A recent report by Verto identifies weak port and rail infrastructure as the biggest barrier to trade in South Africa, with congestion and inefficiencies particularly harming perishable agricultural exports.
Vitol is backing a $3 billion LNG power plant at the Port of Durban to help shift the country away from coal and supply gas-fired power to the national grid.
Cyril Ramaphosa has pledged new public–private partnerships in ports and rail to modernise infrastructure while preserving public ownership.
A recent report has identified weak port and rail infrastructure as the single biggest barrier to trade in South Africa, where talks are underway to build a major liquefied natural gas (LNG) power plant on the port of Durban – the country’s busiest container terminal.

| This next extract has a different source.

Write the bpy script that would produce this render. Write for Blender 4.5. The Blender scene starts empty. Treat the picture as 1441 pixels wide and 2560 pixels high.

The report by cross-border payments company Verto highlighted inefficiency in port operations, equipment breakdowns, rising demurrage costs, and capacity constraints as the most prevalent challenges to South African trade.
Global commodity trader Vitol announced on Monday, 19 February, that it backs the construction of a $3 billion LNG power plant in the port of Durban. The port of Durban, which carries around 4,500 commercial ports each year, is over 200 years old.
The Vitol-backed project aims to provide electricity to the country’s national grid through imported LNG and use LNG to power high-capacity turbines – contributing to the energy transition.
The project is still seeking regulatory approvals and navigating financial frameworks, but for South Africa, gas is a crucial step away from coal, which supplies most of the coastal country’s electricity.
By supporting this project, Vitol aims to gain a strong foothold in a market targeting 16 gigawatts of new gas generation by 2039. Ports can be optimal for such projects; they can reduce transport costs and streamline energy imports and exports.
South Africa’s Transnet National Ports Authority is also involved in the project, aiming to take care of port infrastructure and the logistics of the development.
Back in November 2025, Transnet and the French Development Agency (AFD) announced a partnership supported by the European Union (EU), targeted at decarbonising South Africa’s state-owned ports and railways. The agreement included a $300 million loan from AFD.
While LNG isn’t decarbonised, it can operate as a ‘bridge fuel’ to lower emissions by replacing coal and powering clean energy products.
South African agricultural exports are also projected to surpass $13.7 billion in 2026. The sector grew by 10% in the past year, with leading products being berries, grapes, citrus, nuts, apricots, and cherries. However, frequently congested ports continue to disrupt trade flows, serving as a particularly costly burden for easily-perishable agricultural goods.
The power plant initiative and growing food exports make logistical polish essential for the port of Durban, with crucial implications for both agricultural and energy commodities trading in South Africa.
Addressing the outdated infrastructure, “Later this year, we will initiate major public-private partnerships in our port terminals and rail corridors through a concession model that preserves public ownership while mobilising private investment and expertise,” said South African President Cyril Ramaphosa, earlier this week.